The whole weekend was a pretty bizarre experience. We were all quite happy, of course, because we were graduating, but, at the same time, it was terribly depressing because we knew time was running out. My family ended up going back to the Turkish restaurant with Mark’s folks that evening and having our fill of excellent food and company. We got back to the apartment completely stuffed, but nonetheless, we had to pack. I think my family may have been surprised at how quickly I managed to get things packed and ready to stow in the U-Haul they rented. Having done this routine a few times now, it’s getting familiar. They left later, and I got to spend one last night with my suitemates and friends.

I stayed up far, far later than I ought to have, given the early start my family had planned for the next day. But, as I was hanging out with Christian and Brooke and Mark and Jessica for the last time, I couldn’t resist. It was my last night living in a college dorm, and there’s nothing like that atmosphere for making friends and having fun at any hour. I didn’t regret staying up until the wee hours of the morning, even when my cell phone alarm went off the next morning.

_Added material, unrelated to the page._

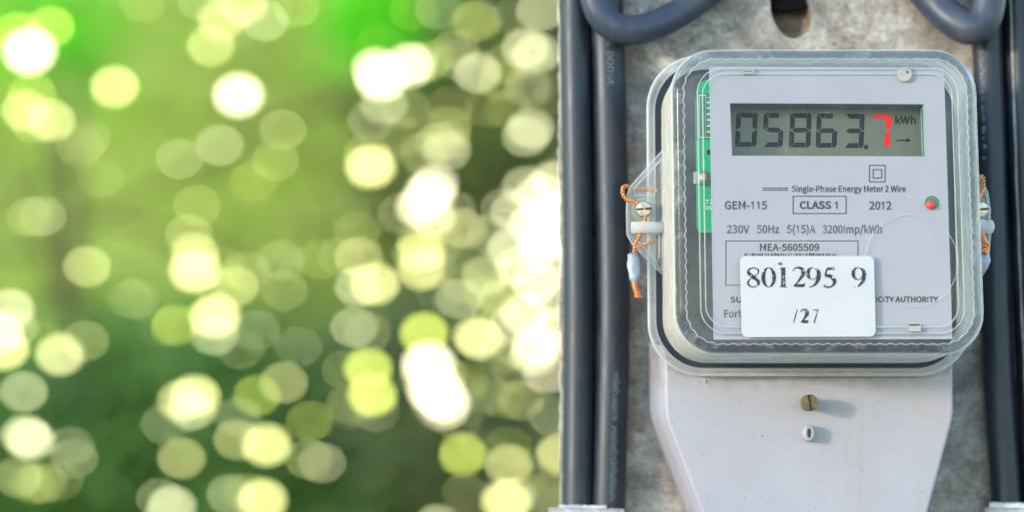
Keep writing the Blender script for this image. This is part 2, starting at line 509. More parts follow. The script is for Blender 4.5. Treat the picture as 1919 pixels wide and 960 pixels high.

At that point, I packed the last of my things and stowed them in Mark’s car while he drove me to my parents’ hotel. We both cried.

My family piled into the van and drove off, making it back to North Carolina early in the evening. All of my things got stacked along the walls of the garage, and most of it has remained there. I’ve taken over the guest bedroom and have done a few things to make it my own: putting my own sheets on the bed and hanging my framed degree on the wall, etc. Mark is coming to visit for the weekend and is expected to arrive tomorrow. I’m really looking forward to that. I’ve spoken to Jessica online once or twice. Today she left amusing comments scattered throughout the Commencement gallery. Good times.

All the same, I miss college and my friends and Case. Even though I look at the degree every day, I can’t believe what it says. I’m officially a rocket scientist now.